It’s the details that stand out whenever a classic film like “Finding Nemo” is converted to 3D.
With Disney/Pixar’s “Finding Nemo,” the shimmering sea surface, scratches on the lens of a diver’s goggles and smudge marks Nemo the clownfish makes when he mashes his face up against the glass wall of the aquarium that imprisons him all pop off the screen in the 3D reissue of Pixar’s undisputed masterpiece.
The fish seem to float in between the surface of the screen and the deep blue underwater backgrounds of the South Pacific, an effect even more pronounced in 3D.
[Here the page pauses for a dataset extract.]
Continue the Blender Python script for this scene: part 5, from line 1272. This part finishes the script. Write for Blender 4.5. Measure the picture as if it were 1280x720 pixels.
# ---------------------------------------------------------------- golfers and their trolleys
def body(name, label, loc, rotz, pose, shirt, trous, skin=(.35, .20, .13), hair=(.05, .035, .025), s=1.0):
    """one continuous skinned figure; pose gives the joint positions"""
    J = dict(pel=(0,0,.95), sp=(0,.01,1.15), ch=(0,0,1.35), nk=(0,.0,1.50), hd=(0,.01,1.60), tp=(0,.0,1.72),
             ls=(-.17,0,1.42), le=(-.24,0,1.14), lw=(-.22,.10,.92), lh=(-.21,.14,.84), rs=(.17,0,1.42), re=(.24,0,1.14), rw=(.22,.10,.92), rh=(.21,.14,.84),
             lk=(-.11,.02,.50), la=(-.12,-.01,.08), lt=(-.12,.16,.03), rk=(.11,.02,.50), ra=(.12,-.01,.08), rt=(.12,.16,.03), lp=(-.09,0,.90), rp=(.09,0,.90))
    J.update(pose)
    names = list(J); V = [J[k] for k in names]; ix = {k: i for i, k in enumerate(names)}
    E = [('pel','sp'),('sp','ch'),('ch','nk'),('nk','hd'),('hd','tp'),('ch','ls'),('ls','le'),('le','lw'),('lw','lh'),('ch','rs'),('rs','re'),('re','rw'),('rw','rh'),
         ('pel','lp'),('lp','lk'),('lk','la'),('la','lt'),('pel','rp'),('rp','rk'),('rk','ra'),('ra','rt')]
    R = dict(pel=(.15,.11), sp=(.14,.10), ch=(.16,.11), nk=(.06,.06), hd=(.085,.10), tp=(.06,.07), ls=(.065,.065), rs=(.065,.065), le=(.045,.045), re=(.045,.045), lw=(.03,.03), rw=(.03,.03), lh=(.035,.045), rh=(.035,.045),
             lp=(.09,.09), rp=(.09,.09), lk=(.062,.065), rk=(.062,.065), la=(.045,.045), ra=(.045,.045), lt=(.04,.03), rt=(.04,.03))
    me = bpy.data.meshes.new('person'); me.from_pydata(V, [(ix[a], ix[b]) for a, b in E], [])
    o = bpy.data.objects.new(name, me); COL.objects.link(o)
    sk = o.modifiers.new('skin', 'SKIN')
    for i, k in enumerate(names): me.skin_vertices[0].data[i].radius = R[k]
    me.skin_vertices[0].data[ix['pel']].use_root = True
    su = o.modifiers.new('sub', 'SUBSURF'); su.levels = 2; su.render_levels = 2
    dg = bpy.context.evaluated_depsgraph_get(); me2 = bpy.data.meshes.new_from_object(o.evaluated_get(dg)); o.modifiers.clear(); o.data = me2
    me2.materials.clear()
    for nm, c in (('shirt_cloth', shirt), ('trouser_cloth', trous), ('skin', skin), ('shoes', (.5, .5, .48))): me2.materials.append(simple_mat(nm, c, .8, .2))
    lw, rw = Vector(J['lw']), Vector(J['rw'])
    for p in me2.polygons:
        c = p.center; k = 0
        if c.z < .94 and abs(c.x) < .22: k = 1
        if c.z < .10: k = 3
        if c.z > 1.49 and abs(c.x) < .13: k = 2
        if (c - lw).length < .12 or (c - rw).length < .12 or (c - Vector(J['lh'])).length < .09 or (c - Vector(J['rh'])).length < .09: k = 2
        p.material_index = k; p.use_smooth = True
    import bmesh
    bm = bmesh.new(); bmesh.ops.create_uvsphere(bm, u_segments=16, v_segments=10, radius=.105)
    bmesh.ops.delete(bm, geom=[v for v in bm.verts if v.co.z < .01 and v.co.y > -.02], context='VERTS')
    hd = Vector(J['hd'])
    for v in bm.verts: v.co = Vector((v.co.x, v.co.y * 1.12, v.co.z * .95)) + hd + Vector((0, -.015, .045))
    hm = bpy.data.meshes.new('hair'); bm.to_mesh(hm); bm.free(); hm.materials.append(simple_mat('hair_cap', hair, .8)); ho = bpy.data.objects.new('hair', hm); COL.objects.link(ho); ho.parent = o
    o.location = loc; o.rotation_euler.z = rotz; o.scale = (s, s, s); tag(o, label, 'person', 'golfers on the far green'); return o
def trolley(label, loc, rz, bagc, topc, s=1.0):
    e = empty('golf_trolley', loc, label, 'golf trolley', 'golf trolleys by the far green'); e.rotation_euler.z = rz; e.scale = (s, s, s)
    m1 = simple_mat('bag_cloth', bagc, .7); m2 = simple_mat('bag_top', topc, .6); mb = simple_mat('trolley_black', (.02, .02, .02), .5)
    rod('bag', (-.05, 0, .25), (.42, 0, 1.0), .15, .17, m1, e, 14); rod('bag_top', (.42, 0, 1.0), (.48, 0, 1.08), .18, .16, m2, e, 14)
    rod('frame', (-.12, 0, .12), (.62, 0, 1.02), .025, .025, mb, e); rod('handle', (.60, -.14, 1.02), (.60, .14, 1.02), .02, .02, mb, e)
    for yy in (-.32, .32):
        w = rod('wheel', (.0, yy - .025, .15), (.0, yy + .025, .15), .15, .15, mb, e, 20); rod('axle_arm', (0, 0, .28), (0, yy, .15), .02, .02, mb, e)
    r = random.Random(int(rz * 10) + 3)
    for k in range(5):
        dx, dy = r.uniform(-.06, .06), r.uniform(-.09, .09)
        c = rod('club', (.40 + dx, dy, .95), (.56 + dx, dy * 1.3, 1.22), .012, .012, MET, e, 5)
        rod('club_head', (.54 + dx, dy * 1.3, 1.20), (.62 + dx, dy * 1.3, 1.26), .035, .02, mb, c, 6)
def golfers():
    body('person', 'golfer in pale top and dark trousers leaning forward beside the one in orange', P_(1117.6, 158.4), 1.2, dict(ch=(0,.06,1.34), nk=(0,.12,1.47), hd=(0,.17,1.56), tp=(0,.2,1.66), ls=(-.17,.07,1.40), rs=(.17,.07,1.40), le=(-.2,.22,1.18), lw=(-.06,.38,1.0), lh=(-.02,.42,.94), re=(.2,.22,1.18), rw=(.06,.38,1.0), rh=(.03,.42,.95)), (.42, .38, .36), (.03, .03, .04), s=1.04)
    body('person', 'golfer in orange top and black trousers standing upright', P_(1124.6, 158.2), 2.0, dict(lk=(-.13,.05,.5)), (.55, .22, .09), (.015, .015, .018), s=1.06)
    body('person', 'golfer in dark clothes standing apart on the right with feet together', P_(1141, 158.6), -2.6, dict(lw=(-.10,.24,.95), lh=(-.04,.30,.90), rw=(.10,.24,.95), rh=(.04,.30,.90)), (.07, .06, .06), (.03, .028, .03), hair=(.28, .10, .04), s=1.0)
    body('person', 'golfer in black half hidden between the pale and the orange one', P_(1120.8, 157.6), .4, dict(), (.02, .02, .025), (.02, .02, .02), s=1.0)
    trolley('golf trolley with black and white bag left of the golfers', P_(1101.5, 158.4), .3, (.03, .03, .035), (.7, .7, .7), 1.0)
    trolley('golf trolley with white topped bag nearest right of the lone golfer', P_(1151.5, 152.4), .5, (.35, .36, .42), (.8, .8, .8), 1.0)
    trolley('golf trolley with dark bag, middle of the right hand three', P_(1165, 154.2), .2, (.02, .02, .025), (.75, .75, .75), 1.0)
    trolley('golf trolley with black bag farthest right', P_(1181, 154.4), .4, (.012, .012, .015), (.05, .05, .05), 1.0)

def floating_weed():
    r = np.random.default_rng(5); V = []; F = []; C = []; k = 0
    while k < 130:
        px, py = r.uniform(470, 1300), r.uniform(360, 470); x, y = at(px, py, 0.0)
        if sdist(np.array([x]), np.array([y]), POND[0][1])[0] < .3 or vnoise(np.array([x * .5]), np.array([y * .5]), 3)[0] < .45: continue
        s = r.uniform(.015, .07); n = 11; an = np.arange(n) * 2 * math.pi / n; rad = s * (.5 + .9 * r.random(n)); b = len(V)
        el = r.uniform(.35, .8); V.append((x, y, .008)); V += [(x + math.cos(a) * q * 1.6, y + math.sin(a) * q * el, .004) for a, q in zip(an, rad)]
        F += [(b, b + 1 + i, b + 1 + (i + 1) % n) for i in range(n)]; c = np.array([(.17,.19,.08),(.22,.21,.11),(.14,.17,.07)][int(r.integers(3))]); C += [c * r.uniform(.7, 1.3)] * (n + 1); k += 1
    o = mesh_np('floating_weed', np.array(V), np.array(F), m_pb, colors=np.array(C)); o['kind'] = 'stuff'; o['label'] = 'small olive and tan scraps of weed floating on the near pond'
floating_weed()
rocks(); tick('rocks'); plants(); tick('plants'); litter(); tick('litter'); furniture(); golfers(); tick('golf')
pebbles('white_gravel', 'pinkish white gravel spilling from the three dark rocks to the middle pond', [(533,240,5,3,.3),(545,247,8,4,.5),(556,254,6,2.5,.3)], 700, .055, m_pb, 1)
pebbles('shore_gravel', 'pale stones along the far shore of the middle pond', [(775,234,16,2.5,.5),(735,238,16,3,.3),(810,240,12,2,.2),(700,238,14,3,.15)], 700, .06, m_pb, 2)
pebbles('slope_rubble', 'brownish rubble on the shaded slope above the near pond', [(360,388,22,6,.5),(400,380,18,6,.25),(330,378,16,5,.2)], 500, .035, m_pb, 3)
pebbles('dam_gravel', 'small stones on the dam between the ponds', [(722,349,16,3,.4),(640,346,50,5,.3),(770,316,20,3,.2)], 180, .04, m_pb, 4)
It’s probably not worth the extra 3D cost for a movie that’s long been one of the best-selling home videos. If you have kids, you probably already have this at home. Even if you don’t, I’m a college student, and I love the movie. “Finding Nemo,” back in theaters nine years after its release, is a reminder that sometimes “instant” and “classic” can go together in a sentence describing a great movie.
And “Finding Nemo” is a great movie, one of the best animations for children ever made. Pixar seems to have most of the market in that category.
A timid and over-protective, single-dad clownfish (Albert Brooks) overprotects his mildly disabled (shrunken fin) only son (voiced by Alexander Gould) to the point where Nemo foolishly rebels and is promptly snatched and tossed into the tank at an Australian dentist’s office.
Dad flees the comfort of his reefside sea anemone home, and with the help of a seriously absent-minded blue tang named Dory (Ellen DeGeneres), sets out to find his son. And Nemo, with the help of a tank full of mentors (Willem Dafoe, Brad Garrett, Allison Janney, and Austin Pendleton), plots his escape to get back to his dad.
It’s a simple story, perfectly executed; especially when it comes to the voice actors they chose.
Dory – all-halting, self-interrupting comical kvetching, written specifically for DeGeneres and animated around her gestures – steals the movie.
“I suffer from short-term memory loss. It runs in my family … At least I think it does … hmm. Where are they?”
I give this 3D release 4 shrunken fins out of 5.